14-я стрелковая дивизия

We use cookies. Read the Privacy and Cookie Policy

14-я стрелковая дивизия

Во время учебы в академии Мерецков дважды направлялся на боевую стажировку в действующую армию. Первый раз, в начале мая 1919 года, — на Южный фронт.

Обстановка на юге страны к тому времени складывалась крайне опасная. Ростовская область и Кубань были охвачены огнем войны. Совсем недавно, в апреле, положение здесь казалось достаточно прочным. Красная армия прижала так называемые Вооруженные силы Юга России (ВСЮР)[28] к морю, и деникинцы были на грани полного разгрома. Но Южному фронту, которым командовал В.М. Гиттис, не хватило духу нанести по противнику последний, решающий удар. Гиттис надеялся на поддержку украинской Красной армии, однако она была занята ликвидацией последствий иностранной интервенции на юго-западе республики.

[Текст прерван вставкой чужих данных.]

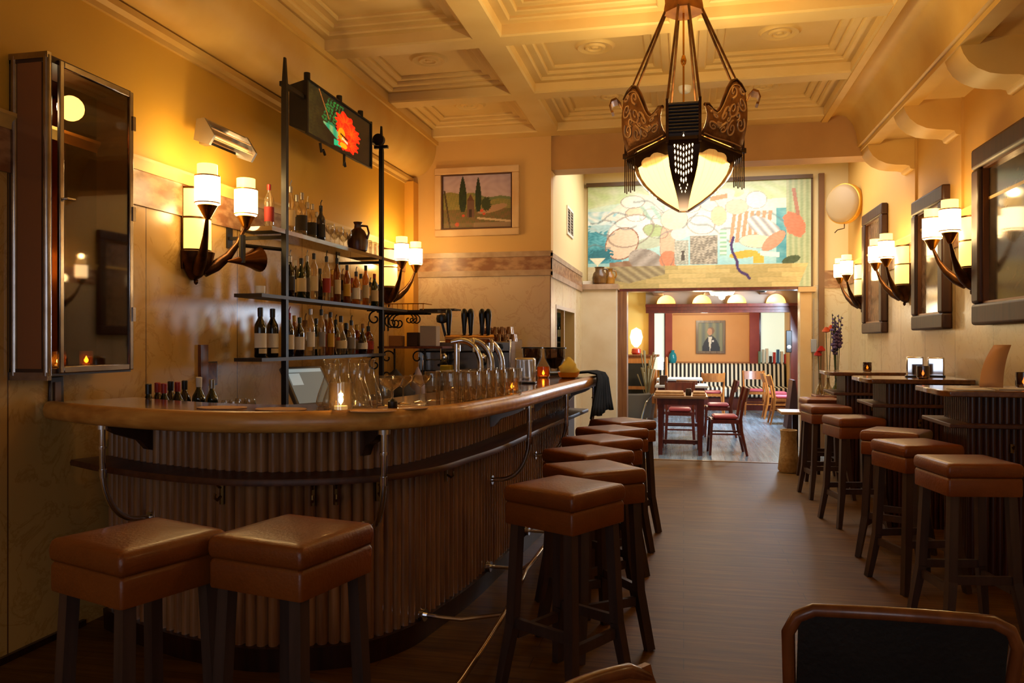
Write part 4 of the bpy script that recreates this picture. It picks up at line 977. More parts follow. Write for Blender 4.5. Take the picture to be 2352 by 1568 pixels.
# ---------------------------------------------------------------- things on the bar top
ZT = TOPZ + .0012
CAR = [(0, .004), (.050, 0), (.058, .006), (.059, .02), (.050, .055), (.032, .105), (.0225, .135), (.021, .15), (.0225, .19), (.030, .204), (.0285, .205)]
for i, (px, y, s_) in enumerate(((757, 3.22, .98), (770, 3.085, .92), (790, 3.34, .98), (815, 3.21, .98), (827, 3.085, .92), (848, 3.34, .98))):
    x = X_at(px, y)
    o = glassware('carafe', CAR, 'clear glass carafe behind the big candle, %s of six from left' % ORD[i], (x, y, ZT), 'water carafes on the bar', CLEAR, 24, 'carafe'); o.scale = (s_, s_, s_)
glassware('water_glass', [(0, .002), (.034, 0), (.036, .003), (.042, .13), (.0412, .131)], 'tall clear glass right of the carafes on the bar', (X_at(884, 3.30), 3.30, ZT), None)
x = X_at(783, 2.955)
tealight('lit candle in large clear glass before the carafes, nearest on the bar', (x, 2.955, ZT), .048, .115, 'lit candles in glasses', CLEARY)
tealight('small lit candle by the beer tap on the bar', (-.925, 4.30, ZT), .036, .075)
tealight('lit candle in amber jar between napkin holder and bar end', (X_at(1248, 6.05), 6.05, ZT), .05, .085, jar=glass('amber_jar', '#f0b860', .2, .03, '#d08830', .25))
# coasters
COA = mat('coaster', '#cfa27a', .8)
for px, y, lab in ((510, 3.02, 'leftmost'), (645, 3.0, 'second from left'), (850, 3.02, 'third from left'), (925, 3.18, 'rightmost')):
    o = MB().lathe([(.095, 0), (.095, .003), (0, .003)], 24, sx=1.15, sy=.8).build('table_mat', COA, loc=(X_at(px, y), y, ZT)); tag(o, 'pale oval mat lying on the bar, %s of four' % lab, 'mat', 'pale mats on the bar')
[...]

На помощь генералу Деникину пришла Антанта, оснастив его армию современными на тогдашний период оружием и техникой. Белые сумели в короткий срок оправиться от поражения и, собрав мощные силы, перешли в наступление. Против красного Южного фронта, насчитывавшего 73 тысячи человек, встало хорошо обученное, до зубов вооруженное белое войско в 100 тысяч солдат и офицеров.

Ударные группировки белогвардейской деникинской армии прорвали фронт и устремились в центр России — к Москве. Западнее и севернее Донбасса отряды украинских атаманов-самостийцев активно трепали красные части. В тылу вспыхнули волнения среди зажиточной части населения, недовольной политикой советской власти по «расказачиванию» Дона. Бунты охватили станицы и хутора между Лисками и Новохопёрском, в Вёшенской поднялся вооруженный мятеж.

Группа «академиков», так называли в войсках прибывших слушателей академии (куда входил и Мерецков), получила указание пробираться в 9-ю армию. Именно «пробираться», так как разделительная фронтовая линия проходила где-то возле Ростова и 400-километровое пространство, лежавшее на пути к ней от Воронежа, никем из воюющих сторон не контролировалось, там хозяйствовали всякого рода разбойничьи шайки. В район между Курталаком, Медведицей и Иловой, где располагалась 9-я армия, группе предстояло двигаться придонскими степями, обходя всевозможные банды. К счастью «академиков», в тревожном пути с ними ничего плохого не произошло, они благополучно добрались до места назначения.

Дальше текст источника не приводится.